Make an exact copy of all the material below, apart from the pictures.
---
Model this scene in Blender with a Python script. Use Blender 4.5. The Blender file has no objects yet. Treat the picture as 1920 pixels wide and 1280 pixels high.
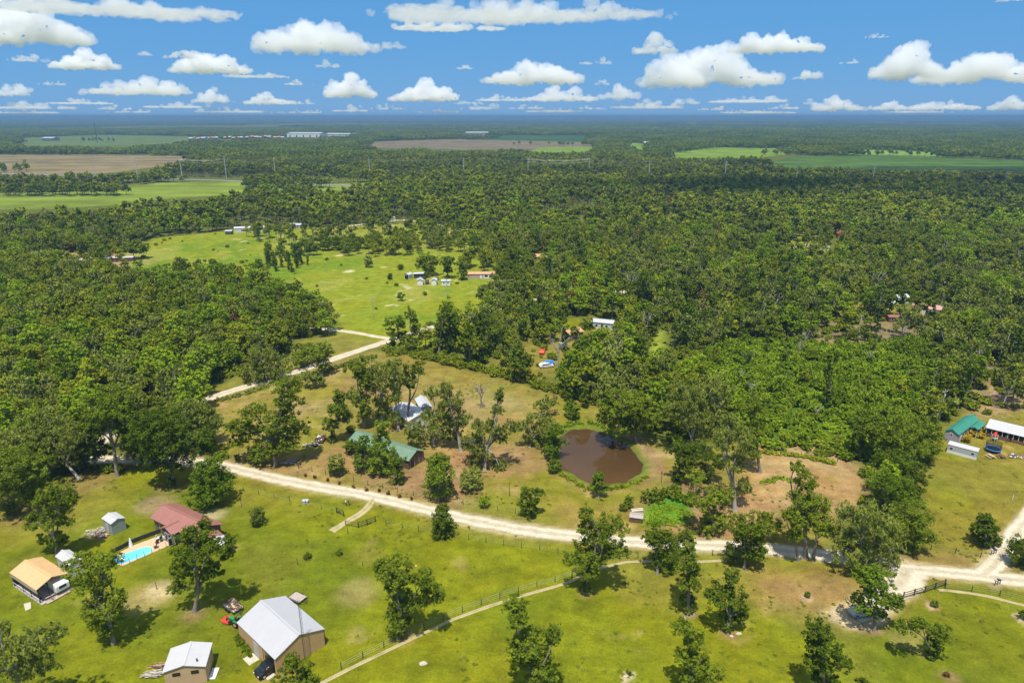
import bpy, math, random
import numpy as np
from mathutils import Vector, Matrix, noise as mnoise
D2R = math.radians
S = bpy.context.scene
COL = S.collection
# ------------------------------------------------------------------ camera, light, exposure
CAM_H = 80.0
PITCH = math.atan(422 / 1280)
cam = bpy.data.objects.new("Camera", bpy.data.cameras.new("Camera"))
COL.objects.link(cam); S.camera = cam
cam.location = (0, 0, CAM_H)
cam.rotation_euler = (math.pi / 2 - PITCH, 0, 0)
cam.data.sensor_width = 36; cam.data.lens = 24
cam.data.clip_start = 1; cam.data.clip_end = 200000
S.view_settings.view_transform = 'Standard'; S.view_settings.look = 'None'
S.view_settings.exposure = 0.2; S.view_settings.gamma = 1
SUN_EL, SUN_AZ = 71.0, 190.0          # azimuth clockwise from +Y: behind the camera, a little to its left
SD = Vector((math.sin(D2R(SUN_AZ)) * math.cos(D2R(SUN_EL)), math.cos(D2R(SUN_AZ)) * math.cos(D2R(SUN_EL)), math.sin(D2R(SUN_EL))))
sun = bpy.data.objects.new("Sun", bpy.data.lights.new("Sun", 'SUN'))
COL.objects.link(sun)
sun.data.energy = 5.0; sun.data.angle = D2R(0.53); sun.data.color = (1.0, 0.95, 0.86)
sun.rotation_euler = SD.to_track_quat('Z', 'Y').to_euler()
W = bpy.data.worlds.new("World"); S.world = W; W.use_nodes = True
nt = W.node_tree; bg = nt.nodes["Background"]
sky = nt.nodes.new("ShaderNodeTexSky"); sky.sky_type = 'NISHITA'; sky.sun_disc = False
sky.sun_elevation = D2R(SUN_EL); sky.sun_rotation = D2R(SUN_AZ)
sky.air_density = 1.0; sky.dust_density = 0.0; sky.ozone_density = 4.5; sky.altitude = 0
hsv = nt.nodes.new("ShaderNodeHueSaturation"); hsv.inputs['Saturation'].default_value = 1.3
mxs = nt.nodes.new("ShaderNodeMix"); mxs.data_type = 'RGBA'; mxs.inputs[0].default_value = .80; mxs.inputs[7].default_value = (1.75, 5.6, 11.6, 1)
nt.links.new(sky.outputs[0], hsv.inputs['Color']); nt.links.new(hsv.outputs[0], mxs.inputs[6]); 
# unseen white cloud patches added high overhead to whiten and lift the fill light
tcw = nt.nodes.new("ShaderNodeTexCoord"); spw = nt.nodes.new("ShaderNodeSeparateXYZ"); nt.links.new(tcw.outputs['Generated'], spw.inputs[0])
mw1 = nt.nodes.new("ShaderNodeMapRange"); mw1.interpolation_type = 'SMOOTHSTEP'; nt.links.new(spw.outputs[2], mw1.inputs[0]); mw1.inputs[1].default_value = .28; mw1.inputs[2].default_value = .55
nw1 = nt.nodes.new("ShaderNodeTexNoise"); nw1.inputs['Scale'].default_value = 4; nw1.inputs['Detail'].default_value = 5; nt.links.new(tcw.outputs['Generated'], nw1.inputs['Vector'])
mw2 = nt.nodes.new("ShaderNodeMapRange"); nt.links.new(nw1.outputs[0], mw2.inputs[0]); mw2.inputs[1].default_value = .44; mw2.inputs[2].default_value = .56
mw3 = nt.nodes.new("ShaderNodeMath"); mw3.operation = 'MULTIPLY'; nt.links.new(mw1.outputs[0], mw3.inputs[0]); nt.links.new(mw2.outputs[0], mw3.inputs[1])
mx3 = nt.nodes.new("ShaderNodeMix"); mx3.data_type = 'RGBA'; nt.links.new(mw3.outputs[0], mx3.inputs[0]); nt.links.new(mxs.outputs[2], mx3.inputs[6]); mx3.inputs[7].default_value = (10.5, 10.3, 10.0, 1)
nt.links.new(mx3.outputs[2], bg.inputs[0])
bg.inputs[1].default_value = 0.060
C = S.cycles
C.max_bounces = 14; C.diffuse_bounces = 3; C.glossy_bounces = 2; C.transmission_bounces = 3
C.volume_bounces = 14; C.transparent_max_bounces = 12; C.use_denoising = True
C.use_adaptive_sampling = True; C.adaptive_threshold = 0.02
C.caustics_reflective = False; C.caustics_refractive = False
S.render.use_persistent_data = False

# ------------------------------------------------------------------ photograph point -> place on the ground
Fv = np.array([0, math.cos(PITCH), -math.sin(PITCH)]); Uv = np.array([0, math.sin(PITCH), math.cos(PITCH)])
CAMP = np.array([0, 0, CAM_H])
def ray(px, py): return Fv + np.array([1., 0, 0]) * (px - 960) / 1280 + Uv * (640 - py) / 1280
def G(px, py, z=0.0):
    d = ray(px, py); t = (z - CAM_H) / d[2]; return CAMP + d * t
def V(px, py, y):
    d = ray(px, py); return CAMP + d * (y / d[1])
def depth(p): return float((np.array(p) - CAMP) @ Fv)
def project(x, y, z=0.0):
    dz = y * Fv[1] + (z - CAM_H) * Fv[2]; u = y * Uv[1] + (z - CAM_H) * Uv[2]
    return 960 + 1280 * x / dz, 640 - 1280 * u / dz

# ------------------------------------------------------------------ object helpers
def tag(o, label=None, cat=None, group=None, kind=None):
    if label: o['label'] = label
    if cat: o['category'] = cat
    if group: o['group'] = group
    if kind: o['kind'] = kind
    return o
def empty(name, loc, rz=0.0, label=None, cat=None, group=None):
    o = bpy.data.objects.new(name, None); COL.objects.link(o)
    o.empty_display_size = .3; o.location = loc; o.rotation_euler = (0, 0, rz)
    return tag(o, label, cat, group)
def link(name, me, parent=None):
    o = bpy.data.objects.new(name, me); COL.objects.link(o)
    if parent: o.parent = parent
    return o
def copy_tree(o, parent=None):
    c = o.copy(); COL.objects.link(c); c.parent = parent
    for ch in list(o.children): copy_tree(ch, c)
    return c
def np_mesh(name, co, quads, mats, midx=None, smooth=False):
    me = bpy.data.meshes.new(name); n = len(co); q = np.asarray(quads, np.int32); k = q.shape[1]
    me.vertices.add(n); me.vertices.foreach_set('co', np.asarray(co, np.float32).ravel())
    me.loops.add(q.size); me.loops.foreach_set('vertex_index', q.ravel())
    me.polygons.add(len(q)); me.polygons.foreach_set('loop_start', np.arange(0, q.size, k, dtype=np.int32))
    if midx is not None: me.polygons.foreach_set('material_index', np.asarray(midx, np.int32))
    me.polygons.foreach_set('use_smooth', np.full(len(q), smooth))
    for m in mats: me.materials.append(m)
    me.update(calc_edges=True)
    return me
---
The answer
Model this scene in Blender with a Python script. Use Blender 4.5. The Blender file has no objects yet. Treat the picture as 1920 pixels wide and 1280 pixels high.
import bpy, math, random
import numpy as np
from mathutils import Vector, Matrix, noise as mnoise
D2R = math.radians
S = bpy.context.scene
COL = S.collection
# ------------------------------------------------------------------ camera, light, exposure
CAM_H = 80.0
PITCH = math.atan(422 / 1280)
cam = bpy.data.objects.new("Camera", bpy.data.cameras.new("Camera"))
COL.objects.link(cam); S.camera = cam
cam.location = (0, 0, CAM_H)
cam.rotation_euler = (math.pi / 2 - PITCH, 0, 0)
cam.data.sensor_width = 36; cam.data.lens = 24
cam.data.clip_start = 1; cam.data.clip_end = 200000
S.view_settings.view_transform = 'Standard'; S.view_settings.look = 'None'
S.view_settings.exposure = 0.2; S.view_settings.gamma = 1
SUN_EL, SUN_AZ = 71.0, 190.0          # azimuth clockwise from +Y: behind the camera, a little to its left
SD = Vector((math.sin(D2R(SUN_AZ)) * math.cos(D2R(SUN_EL)), math.cos(D2R(SUN_AZ)) * math.cos(D2R(SUN_EL)), math.sin(D2R(SUN_EL))))
sun = bpy.data.objects.new("Sun", bpy.data.lights.new("Sun", 'SUN'))
COL.objects.link(sun)
sun.data.energy = 5.0; sun.data.angle = D2R(0.53); sun.data.color = (1.0, 0.95, 0.86)
sun.rotation_euler = SD.to_track_quat('Z', 'Y').to_euler()
W = bpy.data.worlds.new("World"); S.world = W; W.use_nodes = True
nt = W.node_tree; bg = nt.nodes["Background"]
sky = nt.nodes.new("ShaderNodeTexSky"); sky.sky_type = 'NISHITA'; sky.sun_disc = False
sky.sun_elevation = D2R(SUN_EL); sky.sun_rotation = D2R(SUN_AZ)
sky.air_density = 1.0; sky.dust_density = 0.0; sky.ozone_density = 4.5; sky.altitude = 0
hsv = nt.nodes.new("ShaderNodeHueSaturation"); hsv.inputs['Saturation'].default_value = 1.3
mxs = nt.nodes.new("ShaderNodeMix"); mxs.data_type = 'RGBA'; mxs.inputs[0].default_value = .80; mxs.inputs[7].default_value = (1.75, 5.6, 11.6, 1)
nt.links.new(sky.outputs[0], hsv.inputs['Color']); nt.links.new(hsv.outputs[0], mxs.inputs[6]); 
# unseen white cloud patches added high overhead to whiten and lift the fill light
tcw = nt.nodes.new("ShaderNodeTexCoord"); spw = nt.nodes.new("ShaderNodeSeparateXYZ"); nt.links.new(tcw.outputs['Generated'], spw.inputs[0])
mw1 = nt.nodes.new("ShaderNodeMapRange"); mw1.interpolation_type = 'SMOOTHSTEP'; nt.links.new(spw.outputs[2], mw1.inputs[0]); mw1.inputs[1].default_value = .28; mw1.inputs[2].default_value = .55
nw1 = nt.nodes.new("ShaderNodeTexNoise"); nw1.inputs['Scale'].default_value = 4; nw1.inputs['Detail'].default_value = 5; nt.links.new(tcw.outputs['Generated'], nw1.inputs['Vector'])
mw2 = nt.nodes.new("ShaderNodeMapRange"); nt.links.new(nw1.outputs[0], mw2.inputs[0]); mw2.inputs[1].default_value = .44; mw2.inputs[2].default_value = .56
mw3 = nt.nodes.new("ShaderNodeMath"); mw3.operation = 'MULTIPLY'; nt.links.new(mw1.outputs[0], mw3.inputs[0]); nt.links.new(mw2.outputs[0], mw3.inputs[1])
mx3 = nt.nodes.new("ShaderNodeMix"); mx3.data_type = 'RGBA'; nt.links.new(mw3.outputs[0], mx3.inputs[0]); nt.links.new(mxs.outputs[2], mx3.inputs[6]); mx3.inputs[7].default_value = (10.5, 10.3, 10.0, 1)
nt.links.new(mx3.outputs[2], bg.inputs[0])
bg.inputs[1].default_value = 0.060
C = S.cycles
C.max_bounces = 14; C.diffuse_bounces = 3; C.glossy_bounces = 2; C.transmission_bounces = 3
C.volume_bounces = 14; C.transparent_max_bounces = 12; C.use_denoising = True
C.use_adaptive_sampling = True; C.adaptive_threshold = 0.02
C.caustics_reflective = False; C.caustics_refractive = False
S.render.use_persistent_data = False

# ------------------------------------------------------------------ photograph point -> place on the ground
Fv = np.array([0, math.cos(PITCH), -math.sin(PITCH)]); Uv = np.array([0, math.sin(PITCH), math.cos(PITCH)])
CAMP = np.array([0, 0, CAM_H])
def ray(px, py): return Fv + np.array([1., 0, 0]) * (px - 960) / 1280 + Uv * (640 - py) / 1280
def G(px, py, z=0.0):
    d = ray(px, py); t = (z - CAM_H) / d[2]; return CAMP + d * t
def V(px, py, y):
    d = ray(px, py); return CAMP + d * (y / d[1])
def depth(p): return float((np.array(p) - CAMP) @ Fv)
def project(x, y, z=0.0):
    dz = y * Fv[1] + (z - CAM_H) * Fv[2]; u = y * Uv[1] + (z - CAM_H) * Uv[2]
    return 960 + 1280 * x / dz, 640 - 1280 * u / dz

# ------------------------------------------------------------------ object helpers
def tag(o, label=None, cat=None, group=None, kind=None):
    if label: o['label'] = label
    if cat: o['category'] = cat
    if group: o['group'] = group
    if kind: o['kind'] = kind
    return o
def empty(name, loc, rz=0.0, label=None, cat=None, group=None):
    o = bpy.data.objects.new(name, None); COL.objects.link(o)
    o.empty_display_size = .3; o.location = loc; o.rotation_euler = (0, 0, rz)
    return tag(o, label, cat, group)
def link(name, me, parent=None):
    o = bpy.data.objects.new(name, me); COL.objects.link(o)
    if parent: o.parent = parent
    return o
def copy_tree(o, parent=None):
    c = o.copy(); COL.objects.link(c); c.parent = parent
    for ch in list(o.children): copy_tree(ch, c)
    return c
def np_mesh(name, co, quads, mats, midx=None, smooth=False):
    me = bpy.data.meshes.new(name); n = len(co); q = np.asarray(quads, np.int32); k = q.shape[1]
    me.vertices.add(n); me.vertices.foreach_set('co', np.asarray(co, np.float32).ravel())
    me.loops.add(q.size); me.loops.foreach_set('vertex_index', q.ravel())
    me.polygons.add(len(q)); me.polygons.foreach_set('loop_start', np.arange(0, q.size, k, dtype=np.int32))
    if midx is not None: me.polygons.foreach_set('material_index', np.asarray(midx, np.int32))
    me.polygons.foreach_set('use_smooth', np.full(len(q), smooth))
    for m in mats: me.materials.append(m)
    me.update(calc_edges=True)
    return me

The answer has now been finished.